Well, to be fair, it’s businesses that generally enforce the shoes-in-the-restaurant laws.

What do you propose instead, Josh?

Personally I think the council should have just made a rule that any business that doesn’t require masks and achieve 90% compliance (by whatever means they want) gets closed.

Parkrag

Hi Walt-

The “shoes in restaurant” requirement is in support of the health code, which if a restaurant violates, they can be shut down.

In this case (if the county wants businesses responsible), the ordinance should have stated that if people without masks are found inside a business, then that business may be shuttered (much like if a restaurant is found violating practices that endanger customers).

Otherwise, the Chair of the Council should have answered that they would hope most people would comply, but that a business isn’t ultimately responsible.

By stating something that isn’t really true per the ordinance (at least as I read it), the County looks like it doesn’t have it’s crap together. It then leads to people not trusting or following what the county says.

On something this important, I think they have to get the simple things right. If they can’t get messaging right, it casts doubt on what else they’ll get right.

It’s just disappointing, to at least me.

I would support your 90% compliance idea. Have the health code inspectors walk into a business and evaluate it. Is compliance at less than 90%? Shuttered for 3 days. Second offense, shuttered for a week. The only problem is that the Governor would show us who is really in control.

Walt

Yeah – my point was, there’s not a health code person standing around restaurants looking for people without shoes. Enforcement is left up to the restaurants – and if they don’t enforce it and have a bunch of shoeless people eating, THEN the health dept steps in. The restaurant can’t say “well it’s not our job to enforce this, we just let people eat naked if they want, have a sheriff stand around here if you want it enforced.”

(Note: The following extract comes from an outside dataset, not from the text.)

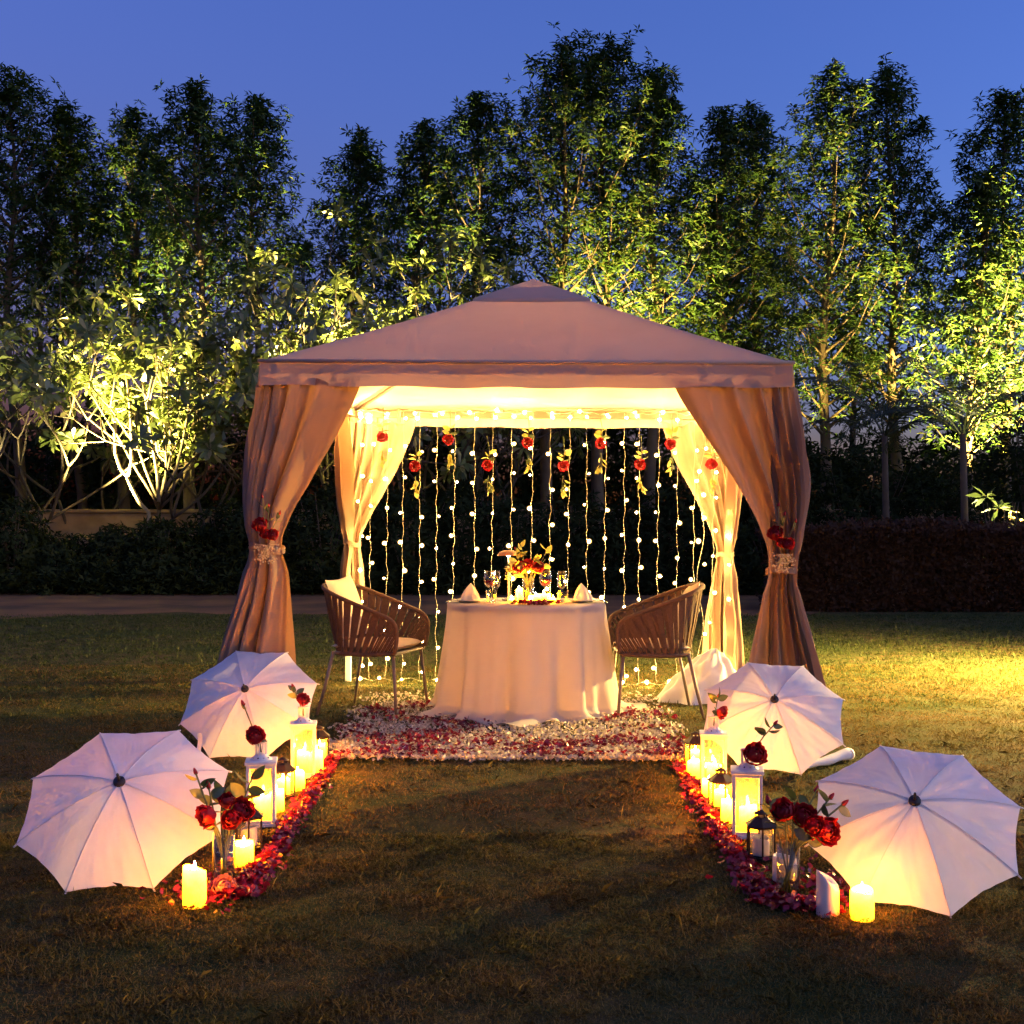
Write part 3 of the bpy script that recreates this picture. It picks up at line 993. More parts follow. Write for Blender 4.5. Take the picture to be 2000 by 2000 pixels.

But I agree it should have been clearer. To be honest I’d prefer a mandate aimed at businesses rather than at individuals, and I think it would be easier to enforce and also more popular (or less unpopular, anyway).

Agreed on what Herbert would do. This is basically a way for SL and Summit to do something to make everyone feel good, while not having any actual enforcement. If they did something effective like ordering businesses to close, the governor would presumably step in and kick us to the curb.